Negotiation angles. Shorter inspection windows reduce your time at risk. Some buyers offer “information-only” inspections (they can walk, but won’t ask for repairs), or pass/fail terms. In competitive markets buyers sometimes waive inspection entirely — attractive to sellers, but a buyer who skipped inspection and later feels burned is a buyer who may look for other exits, so weigh the whole offer.

The financing contingency

What it is. If the buyer, despite good-faith effort, can’t obtain the loan described in the contract by the deadline, they can cancel and keep their earnest money.

Why it matters. Financing failure is one of the most common ways pending sales die. A pre-approval letter reduces but doesn’t eliminate the risk — final approval happens during escrow, after the lender verifies everything and underwrites the file. Job changes, new debts, and documentation surprises can sink a loan late in the process.

How to size the risk. Look at the buyer’s lender (established local lenders are often easier to work with than unknown ones), the loan type, the down payment, and the quality of the pre-approval (was credit actually pulled? documents reviewed?). A large down payment gives the buyer more ways to solve problems. Our offer guide covers vetting financing in detail.

Negotiation angles. A shorter financing deadline means you learn sooner if there’s trouble. You can also ask the buyer to get fully underwritten pre-approval before acceptance. Cash offers remove this contingency altogether — one reason they command a certainty premium (see our comparison of cash offers and traditional sales).

The appraisal contingency

What it is. The lender orders an appraisal — a licensed appraiser’s independent opinion of the home’s value — because the lender won’t lend against a price the collateral doesn’t support. If the appraisal comes in below the contract price, this contingency lets the buyer renegotiate or exit.

Illustrative example. Say the contract price is $400,000 and the appraisal comes in at $385,000, a $15,000 gap. Typical outcomes: you reduce the price to $385,000; the buyer brings an extra $15,000 in cash; you meet somewhere in between; the appraisal is disputed with better comparable sales; or the deal dies.
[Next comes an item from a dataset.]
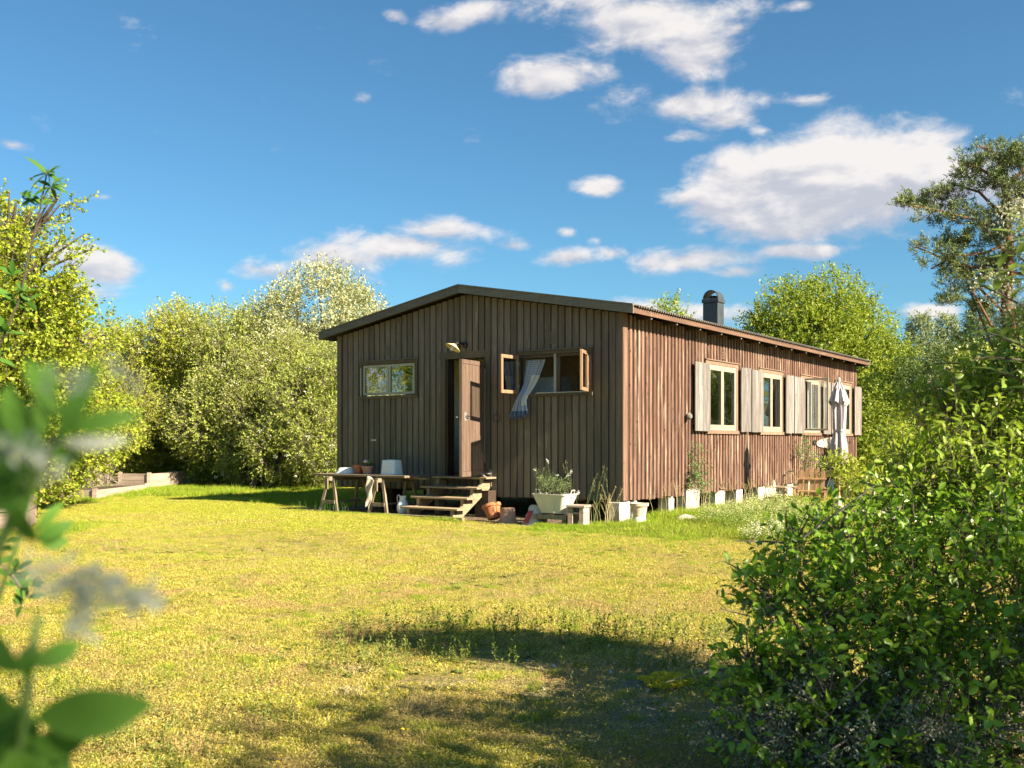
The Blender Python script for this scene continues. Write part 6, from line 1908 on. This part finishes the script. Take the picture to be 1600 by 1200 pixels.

Why it matters. Appraisal risk is highest when the contract price is aggressive relative to recent comparable sales — which is exactly what happens in bidding wars, and one more reason overpricing is dangerous. Note that appraisal and financing contingencies are related but separate: even if a buyer waives the appraisal contingency, their lender still requires an appraisal, and a low one means the buyer must cover the gap in cash.

Negotiation angles. Buyers in competitive situations sometimes offer appraisal-gap coverage — a written commitment to pay up to a stated amount above the appraised value. That’s a meaningful strengthener; verify the buyer has the funds. (Our CMA vs. appraisal guide explains how appraisals are built.)

The home-sale contingency

What it is. The buyer’s purchase depends on selling their current home first.

Why it’s the riskiest for sellers. Your sale is now chained to a second transaction involving a property, price, and buyer you can’t evaluate or control. If their sale stalls, yours stalls.

How it’s handled. Many sellers reject home-sale contingencies outright in active markets. If you’re willing to consider one, common protections include: reviewing the status of the buyer’s home (is it already under contract, or not even listed?), a kick-out clause — you keep marketing your home, and if another acceptable offer arrives, the first buyer has a short window (commonly around 48–72 hours) to remove their contingency or step aside — and a firm outside deadline. A related, milder version is the settlement contingency, where the buyer’s home is already under contract and merely needs to close.

Title, HOA, and other contingencies

  • Title contingency. The buyer’s title company searches public records to confirm you can convey clear ownership. Issues like old liens, unreleased mortgages, or boundary problems must be resolved — usually by the title company and escrow, sometimes with legwork on your part. This one rarely kills deals, but it’s why gathering documents early helps (see the documents checklist).
  • HOA document review. In homes governed by an association, buyers typically get a window to review HOA finances, rules, and minutes, and may cancel if they don’t like what they see.
  • Insurance contingency. In some regions, buyers condition the deal on obtaining affordable homeowners insurance — increasingly relevant in wildfire and coastal areas.

Reading contingencies as a package

When offers arrive, evaluate the contingency package as a whole: How many doors are there? How long does each stay open? How likely is each to be used? A modest offer with tight, short contingencies from a strong buyer can beat a higher one bristling with exits. And every contingency term is negotiable — through counters, you can shorten windows, cap repair obligations, or trade contingency strength against price, which is exactly what our guide on countering and multiple offers covers.

Contingency deadlines also run the rhythm of your escrow: each one that expires or is removed (“released” or “waived,” in the jargon) makes your sale more certain. Your agent or escrow officer tracks these dates, but smart sellers keep their own calendar — a missed deadline can change who holds the leverage. For what happens after the last contingency clears, see what actually happens at closing.